Friday, April 27, 2012

Here Comes the Sun(Flower)

To those of you who I got to see during my (brief) stint in Boston—it was so great to see you and talk to you! It was so special to come home to so much warmth. To those who I missed this time around—I will probably be back in about a year for either Passover or my brother’s graduation. If you live on the west coast, you have about a year to move to Boston. Anyways, it’s been great to be back in site and I am beginning to reconnect with my neighbors and the rest of the community. The first thing that I noticed on the ride back to site was the fresh green color of all the plants outside the bus window. It’s been raining!! Yay.
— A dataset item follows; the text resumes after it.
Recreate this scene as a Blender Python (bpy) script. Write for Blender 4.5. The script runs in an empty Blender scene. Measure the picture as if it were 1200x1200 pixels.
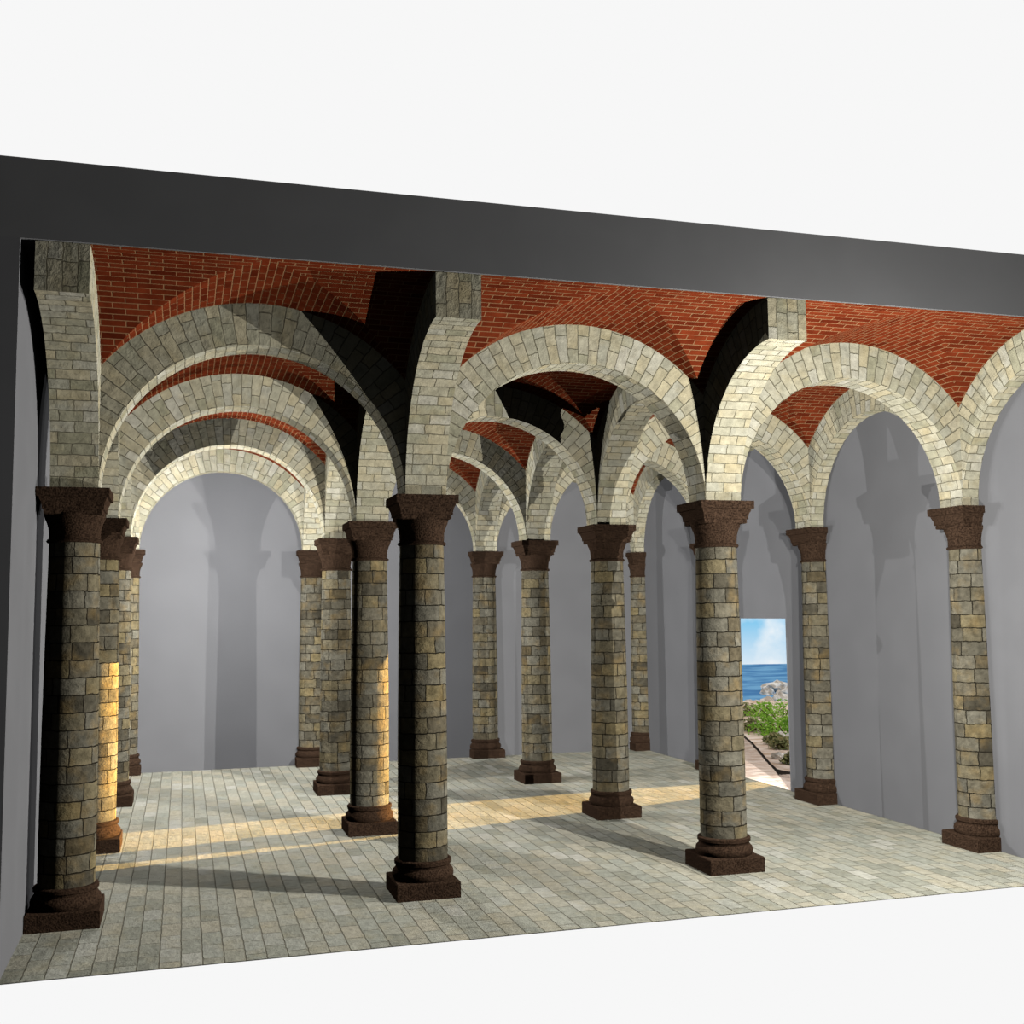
import bpy, bmesh, math, random
from mathutils import Vector, noise
random.seed(7)
PI=math.pi
C=bpy.context.scene.collection
bpy.context.scene.view_settings.view_transform='Standard'
bpy.context.scene.view_settings.look='None'
# ------------------------------------------------------------ dimensions
S=2.853; H=3.4; HB=S/2
RI=1.245; RO=1.60; W=0.18          # arch soffit radius, extrados radius, half width
YF=-1.45; ZC=5.002; ZT=5.576; XL=-0.275; XR=3*S; YB=3*S; WT=0.3; WR=0.03
DY0,DY1,DZ=3.68,4.98,2.26
K=0.020
def lin(c): 
    c=c/255.0
    return c/12.92 if c<=0.04045 else ((c+0.055)/1.055)**2.4
def col(r,g,b,k=K): return (lin(r)*k,lin(g)*k,lin(b)*k,1)
# ------------------------------------------------------------ materials
def newmat(name):
    m=bpy.data.materials.new(name); m.use_nodes=True
    nt=m.node_tree; nt.nodes.clear()
    out=nt.nodes.new('ShaderNodeOutputMaterial'); d=nt.nodes.new('ShaderNodeBsdfDiffuse')
    nt.links.new(d.outputs[0],out.inputs[0]); d.inputs['Roughness'].default_value=0.3
    return m,nt,d
def N(nt,t,**kw):
    n=nt.nodes.new(t)
    for k,v in kw.items(): setattr(n,k,v)
    return n
def mth(nt,op,a,b=None,c=None):
    n=N(nt,'ShaderNodeMath',operation=op)
    for i,v in enumerate((a,b,c)):
        if v is None: continue
        if isinstance(v,(int,float)): n.inputs[i].default_value=v
        else: nt.links.new(v,n.inputs[i])
    return n.outputs[0]
def vmth(nt,op,a,b):
    n=N(nt,'ShaderNodeVectorMath',operation=op)
    for i,v in enumerate((a,b)):
        if isinstance(v,tuple): n.inputs[i].default_value=v
        elif isinstance(v,(int,float)): n.inputs['Scale'].default_value=v
        else: nt.links.new(v,n.inputs[i])
    return n.outputs[0]
def mixc(nt,f,a,b,mode='MIX'):
    n=N(nt,'ShaderNodeMix',data_type='RGBA',blend_type=mode)
    for s,v in ((0,f),(6,a),(7,b)):
        if isinstance(v,(tuple,float,int)): n.inputs[s].default_value=v
        else: nt.links.new(v,n.inputs[s])
    return n.outputs[2]
def ramp(nt,f,stops,interp='LINEAR'):
    n=N(nt,'ShaderNodeValToRGB'); cr=n.color_ramp; cr.interpolation=interp
    while len(cr.elements)>1: cr.elements.remove(cr.elements[-1])
    cr.elements[0].position=stops[0][0]; cr.elements[0].color=stops[0][1]
    for p,c in stops[1:]:
        e=cr.elements.new(p); e.color=c
    nt.links.new(f,n.inputs[0]); return n.outputs[0]
def blocks(name,pal,mortar,bw,rh,ms,bump=0.02,wob=0.012,lo=0.7,grain=9.0,blotch=0.0,blotchc=None,shift=True,squash=1.0,sqf=2):
    m,nt,d=newmat(name); L=nt.links
    uv=N(nt,'ShaderNodeUVMap'); v=uv.outputs[0]
    nz=N(nt,'ShaderNodeTexNoise'); nz.inputs['Scale'].default_value=14
    L.new(v,nz.inputs['Vector'])
    w=vmth(nt,'SUBTRACT',nz.outputs['Color'],(0.5,0.5,0.5)); w=vmth(nt,'SCALE',w,wob*2)
    if shift:
        oi=N(nt,'ShaderNodeObjectInfo')
        r1=mth(nt,'FLOOR',mth(nt,'MULTIPLY',oi.outputs['Random'],37.0))
        cb=N(nt,'ShaderNodeCombineXYZ')
        L.new(mth(nt,'MULTIPLY',r1,bw*2),cb.inputs[0]); L.new(mth(nt,'MULTIPLY',r1,rh*6),cb.inputs[1])
        v=vmth(nt,'ADD',v,cb.outputs[0])
    vv=vmth(nt,'ADD',v,w)
    b=N(nt,'ShaderNodeTexBrick'); L.new(vv,b.inputs['Vector'])
    b.inputs['Color1'].default_value=(0,0,0,1); b.inputs['Color2'].default_value=(1,1,1,1); b.inputs['Mortar'].default_value=(0.5,0.5,0.5,1)
    b.inputs['Scale'].default_value=1; b.inputs['Mortar Size'].default_value=ms; b.inputs['Mortar Smooth'].default_value=0.4
    b.inputs['Brick Width'].default_value=bw; b.inputs['Row Height'].default_value=rh; b.offset=0.5
    b.squash=squash; b.squash_frequency=sqf
    c=ramp(nt,b.outputs['Color'],pal)
    n2=N(nt,'ShaderNodeTexNoise'); n2.inputs['Scale'].default_value=grain; n2.inputs['Detail'].default_value=6; n2.inputs['Roughness'].default_value=0.65
    L.new(v,n2.inputs['Vector'])
    sh=ramp(nt,n2.outputs['Fac'],[(0.3,(lo,lo,lo,1)),(0.7,(1.12,1.12,1.12,1))])
    if blotchc:
        n3=N(nt,'ShaderNodeTexNoise'); n3.inputs['Scale'].default_value=5; n3.inputs['Detail'].default_value=4
        L.new(vmth(nt,'ADD',v,(7.3,2.1,4.0)),n3.inputs['Vector'])
        f=ramp(nt,n3.outputs['Fac'],[(0.5,(0,0,0,1)),(0.68,(blotch,blotch,blotch,1))])
        c=mixc(nt,f,c,blotchc)
    c=mixc(nt,1.0,c,sh,'MULTIPLY')
    c=mixc(nt,b.outputs['Fac'],c,mortar)
    L.new(c,d.inputs['Color'])
    h=mth(nt,'ADD',mth(nt,'MULTIPLY',mth(nt,'SUBTRACT',1.0,b.outputs['Fac']),0.7),mth(nt,'MULTIPLY',n2.outputs['Fac'],0.6))
    bp=N(nt,'ShaderNodeBump'); bp.inputs['Strength'].default_value=0.8; bp.inputs['Distance'].default_value=bump
    L.new(h,bp.inputs['Height']); L.new(bp.outputs[0],d.inputs['Normal'])
    return m
def plain(name,c1,c2,scale=3.0,bump=0.0,detail=4,lo=0.4,hi=0.6):
    m,nt,d=newmat(name); L=nt.links
    tc=N(nt,'ShaderNodeTexCoord'); n=N(nt,'ShaderNodeTexNoise'); n.inputs['Scale'].default_value=scale; n.inputs['Detail'].default_value=detail
    L.new(tc.outputs['Object'],n.inputs['Vector'])
    L.new(ramp(nt,n.outputs['Fac'],[(lo,c1),(hi,c2)]),d.inputs['Color'])
    if bump:
        bp=N(nt,'ShaderNodeBump'); bp.inputs['Distance'].default_value=bump; bp.inputs['Strength'].default_value=0.7
        L.new(n.outputs['Fac'],bp.inputs['Height']); L.new(bp.outputs[0],d.inputs['Normal'])
    return m
M={}
M['shaft']=blocks('column_blocks',[(0,col(96,90,76)),(0.25,col(140,134,116)),(0.45,col(160,145,108)),(0.6,col(122,118,104)),(0.8,col(154,149,132)),(1,col(114,102,78))],
    col(50,46,38),0.26,0.136,0.0055,bump=0.045,wob=0.012,lo=0.45,grain=14,blotch=0.5,blotchc=col(168,142,94),squash=0.72,sqf=3)
M['arch']=blocks('voussoir_blocks',[(0,col(186,182,153)),(0.3,col(212,207,183)),(0.55,col(218,206,171)),(0.8,col(198,195,173)),(1,col(224,219,199))],
    col(136,130,109),0.25,0.100,0.005,bump=0.026,wob=0.012,lo=0.66,grain=12,blotch=0.35,blotchc=col(202,184,136),squash=0.7,sqf=3)
M['floor']=blocks('floor_blocks',[(0,col(162,162,147)),(0.3,col(188,188,173)),(0.6,col(194,188,168)),(0.8,col(176,178,164)),(1,col(204,202,189))],
    col(126,122,107),0.33,0.145,0.005,bump=0.03,lo=0.72,grain=14,blotch=0.35,blotchc=col(188,177,144),shift=False,wob=0.008)
M['brick']=blocks('vault_brick',[(0,col(122,49,26)),(0.5,col(138,60,33)),(1,col(106,41,22))],
    col(166,126,90),0.19,0.062,0.0055,bump=0.008,wob=0.002,lo=0.68,shift=False)
M['cap']=plain('brown_stone',col(44,33,26),col(86,67,53),scale=75,bump=0.008,detail=3,lo=0.36,hi=0.64)
M['wall']=plain('grey_plaster',col(128,128,130),col(131,131,133),scale=2)
M['slab']=plain('dark_grey_concrete',col(132,132,133),col(135,135,136),scale=2)
M['sand']=plain('coastal_sand',col(206,176,150,1),col(240,220,204,1),scale=3,bump=0.1)
M['dimmed_sand']=plain('lamp_dimmed_sand',col(220,194,176,K*2.6),col(244,224,210,K*2.6),scale=5,bump=0.06)  # sand colour lowered to offset the lamp light falling on it
M['scrub']=plain('scrub_leaves',col(112,122,74,1),col(170,160,116,1),scale=9)
M['green']=plain('green_leaves',col(104,152,50,1),col(160,200,80,1),scale=8)
M['rock']=plain('sea_rock',col(186,172,156,1),col(244,238,230,1),scale=4,bump=0.2)
M['sea']=plain('sea_water',col(78,128,176,1),col(116,168,206,1),scale=0.6,bump=0.05)
M['twig']=plain('twig',col(84,66,48,1),col(110,88,64,1),scale=8)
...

I won’t say that the drought is over (don’t want to jinx it) but, there has been a good deal of rain these past few days and everyone is thankful.
As some of you may know, as an agricultural volunteer, I am required to have both a garden and a demo-plot. While I have at different points worked on vegetable farms, I have never had my own garden or field, and I always feel a little anxious when I put my seeds in the ground. Will anything come up? Will something come up and be eaten alive by bugs? (yes in the case of my bean plants…). Following some perma-culture/peace corps guidelines, way back in February, I placed my garden behind my house, near enough to a water source and in a place where I would have some natural fence posts (aka trees).Then I double-dug all of my beds the day after the one day it rained all summer. I dug my demo-plot (three rows of a field) under my bedroom window. That way, I wouldn’t be able to ignore any bugs or weeds. 
 A bit of rain in my absence was good news for my garden, which thankfully didn’t die while I was gone. I had thrown some seeds in the ground (most of them were old, it didn’t really matter since I assumed they were going to die in my absence) and they all came up! Well only 1 lettuce plantling came up out of a meter of old seed, but hey, the seed was old anyway.  I’ve got some little carrots, chard, kale, garlic greens, and radishes . Yummm. Also, I was greeted by some gigantic sunflowers (their stems were thicker than my thumb!). This morning, after yet another full day of rain, I checked out the sunflowers and found that at least half of them are about to bloom! I am so excited to see their bright yellow faces following the sun right outside my bedroom window.
My Paraguayan neighbors keep asking me why I am planting sunflowers. The true answer is because sunflowers make me happy. But I am also planting them because sunflowers can be used as green manure—think growing compost. When they are nice, big, and leafy, I cut them down and let them decompose in my field, thus adding nutrients back into the soil and increasing the yield of future crops in that field. Hopefully my bright yellow beauties will encourage the folks passing on the road in front of my house to stop by and ask about my demo-plot. Hopefully the sunflowers will also screen my sad looking beans…damn moth larvae. I am hoping to make some organic insect repellants to save my beans and hopefully they will make a comeback!